Given records:
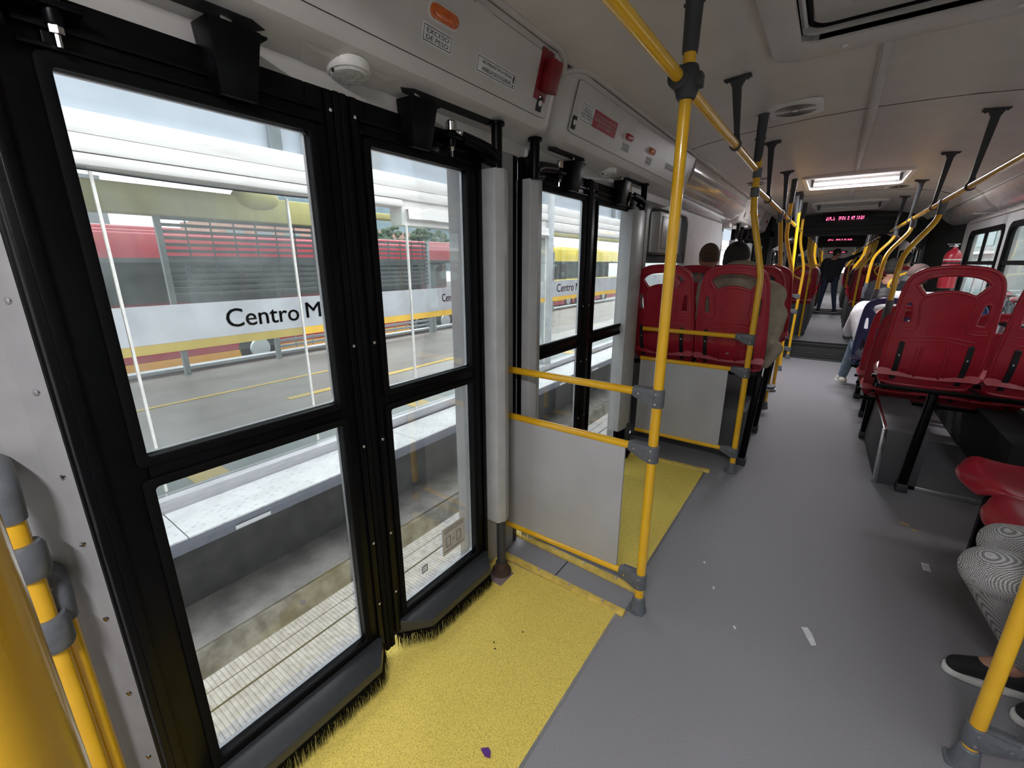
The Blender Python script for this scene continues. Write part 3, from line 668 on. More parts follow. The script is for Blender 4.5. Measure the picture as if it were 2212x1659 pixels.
sticker(m3, 6.33, 6.56, 0.42, 0.82, ['PARA SU SEGURIDAD', 'SOLAMENTE SE', 'PONE EN MARCHA'], 'redlabel', 'label', False, 0.06)
indicator(m3, 6.72, 0.55, 'redlens', 0.05, 0.02); indicator(m3, 6.98, 0.5, 'orange', 0.05, 0.02)
m4 = module(7.38, 8.3, 'farthest moulded grey door cover on the left before the bellows', 0.05, 0.05)
lid(m4, 7.44, 8.2, (7.5,)); indicator(m4, 7.95, 0.5, 'redlens', 0.05, 0.02)
# bead where the covers meet the ceiling
b = MB()
b.tube([(-0.905, -0.9, 2.078), (-0.905, 1.54, 2.078), (-0.915, 1.60, 2.072), (-0.94, 1.645, 2.058), (-0.955, 1.662, 2.05), (-0.94, 1.70, 2.066), (-0.915, 1.76, 2.077), (-0.905, 1.84, 2.08), (-0.905, 3.55, 2.08), (-0.905, 8.3, 2.08)], 0.012, 10)
st(b.build('trim_20', M['cover']), 'rounded bead between the ceiling and the door covers')
b = MB(); b.tube([(1.03, Y0, 1.995), (1.03, 8.3, 1.995)], 0.009, 8); st(b.build('trim_21', M['cover']))
# dark slots in the underside and recess round the dome lamps
def under_z(x): return 1.822 + (1.800 - 1.822) * (x + 1.005) / (-1.075 + 1.005)
b = MB()
for ya, yb in ((0.18, 0.56), (0.92, 1.33), (1.70, 2.02), (2.50, 2.86)):
    pts = [(ya, -1.035), (ya + 0.04, -1.022), (yb - 0.03, -1.018), (yb, -1.03), (yb - 0.02, -1.047), (ya + 0.02, -1.05)]
    k = len(b.v)
    b.add([(x, y, under_z(x) - 0.0015) for y, x in pts] + [(x, y, under_z(x) + 0.002) for y, x in pts], [tuple(range(6)), tuple(reversed(range(6, 12)))] + [(i, (i + 1) % 6, (i + 1) % 6 + 6, i + 6) for i in range(6)])
b = st(b.build('trim_22', M['groove'], smooth=False), 'dark slots in the underside of the door covers')
# dome lamps
def dome(y, label):
    r_ = thing('dome_lamp', label, 'ceiling lamp', (-1.045, y, 1.80), 'round dome lamps under the door covers')
    n_ = V(0.10, 0, -0.99).normalized()
    b = MB(); b.lathe([(-0.012, 0.052), (0.006, 0.052), (0.010, 0.049), (0.010, 0.040)], (-1.045, y, under_z(-1.045) - 0.002), n_, 28); b.build('lamp_base', M['white'], r_)
    b = MB(); b.lathe([(0.008, 0.045), (0.016, 0.042), (0.020, 0.030), (0.021, 0.012), (0.021, 0.002)], (-1.045, y, under_z(-1.045) - 0.002), n_, 28); le = b.build('lamp_lens', M['lens'], r_)
    for t in (30, 150, 270):
        b = MB(); p = V(-1.045, y, under_z(-1.045) - 0.012) + V(math.cos(R(t)) * 0.043, math.sin(R(t)) * 0.043, 0.0125 * math.cos(R(t))); b.lathe([(0, 0.005), (0.006, 0.004)], p, n_, 8); b.build('screw', M['ink'], r_)
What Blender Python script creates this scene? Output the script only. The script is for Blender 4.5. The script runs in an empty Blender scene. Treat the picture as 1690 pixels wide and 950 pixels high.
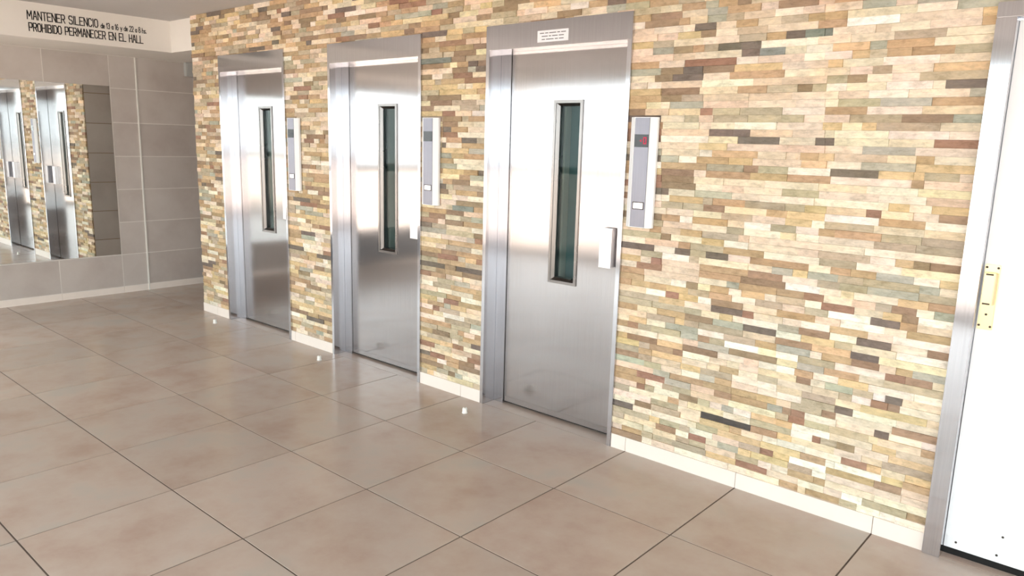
import bpy, bmesh, math, random
from mathutils import Matrix, Vector

S = bpy.context.scene
COL = S.collection
random.seed(7)

# ---------------------------------------------------------------- camera
CAM = Vector((1.5489, -3.1642, 1.5419))
RIGHT = Vector((0.751334, 0.659384, 0.026657))
UP = Vector((-0.143989, 0.124380, 0.981731))
FWD = Vector((-0.644022, 0.741446, -0.188395))
cd = bpy.data.cameras.new('camera')
cd.sensor_width = 36.0
cd.lens = 26.4655
cd.clip_start = 0.05
cam = bpy.data.objects.new('camera', cd)
COL.objects.link(cam)
M = Matrix((RIGHT, UP, -FWD)).transposed().to_4x4()
M.translation = CAM
cam.matrix_world = M
S.camera = cam

# ---------------------------------------------------------------- sky, sun, exposure
W = bpy.data.worlds.new('hazy_sky')
S.world = W
W.use_nodes = True
bg = W.node_tree.nodes['Background']
bg.inputs[0].default_value = (0.93, 0.97, 1.0, 1)
bg.inputs[1].default_value = 1.0
sd = bpy.data.lights.new('sun', 'SUN')
sd.energy = 3.8
sd.angle = math.radians(3)
sd.color = (1.0, 0.95, 0.87)
sun = bpy.data.objects.new('sun', sd)
COL.objects.link(sun)
sun.rotation_euler = (math.radians(-38), 0, math.radians(25))
for loc, pw, rz in (((-0.94, -4.93, 1.18), 10.2, 0), ((4.13, -2.75, 1.18), 4.4, 90), ((-6.01, -3.475, 1.07), 3.0, -90)):
    pd = bpy.data.lights.new('window_portal', 'AREA')
    pd.shape = 'RECTANGLE'
    pd.size = pw
    pd.size_y = loc[2] * 2
    pd.cycles.is_portal = True
    po = bpy.data.objects.new('window_portal', pd)
    COL.objects.link(po)
    po.location = loc
    po.rotation_euler = (math.radians(90), 0, math.radians(rz))
S.view_settings.view_transform = 'Standard'
S.view_settings.look = 'None'
S.view_settings.gamma = 1.0
S.view_settings.use_curve_mapping = False
S.view_settings.exposure = 2.45
S.cycles.max_bounces = 14
S.cycles.diffuse_bounces = 7
S.cycles.glossy_bounces = 8
S.cycles.transparent_max_bounces = 12
S.cycles.sample_clamp_indirect = 8.0

# ---------------------------------------------------------------- helpers
def lin(c):
    return tuple(((v / 255.0) / 12.92 if v <= 10 else ((v / 255.0 + 0.055) / 1.055) ** 2.4) for v in c)

def new_mat(name):
    m = bpy.data.materials.new(name)
    m.use_nodes = True
    nt = m.node_tree
    return m, nt, nt.nodes['Principled BSDF']

def noise_chain(nt, coord, scale, detail=4, stretch=(1, 1, 1), rough=0.55):
    tc = nt.nodes.new('ShaderNodeTexCoord')
    mp = nt.nodes.new('ShaderNodeMapping')
    mp.inputs['Scale'].default_value = stretch
    nz = nt.nodes.new('ShaderNodeTexNoise')
    nz.inputs['Scale'].default_value = scale
    nz.inputs['Detail'].default_value = detail
    nz.inputs['Roughness'].default_value = rough
    nt.links.new(tc.outputs[coord], mp.inputs['Vector'])
    nt.links.new(mp.outputs[0], nz.inputs['Vector'])
    return nz, mp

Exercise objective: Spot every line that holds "this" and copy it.

Expected output:
The Blender Python script for this scene continues. Write part 3, from line 668 on. More parts follow. The script is for Blender 4.5. Measure the picture as if it were 2212x1659 pixels.
What Blender Python script creates this scene? Output the script only. The script is for Blender 4.5. The script runs in an empty Blender scene. Treat the picture as 1690 pixels wide and 950 pixels high.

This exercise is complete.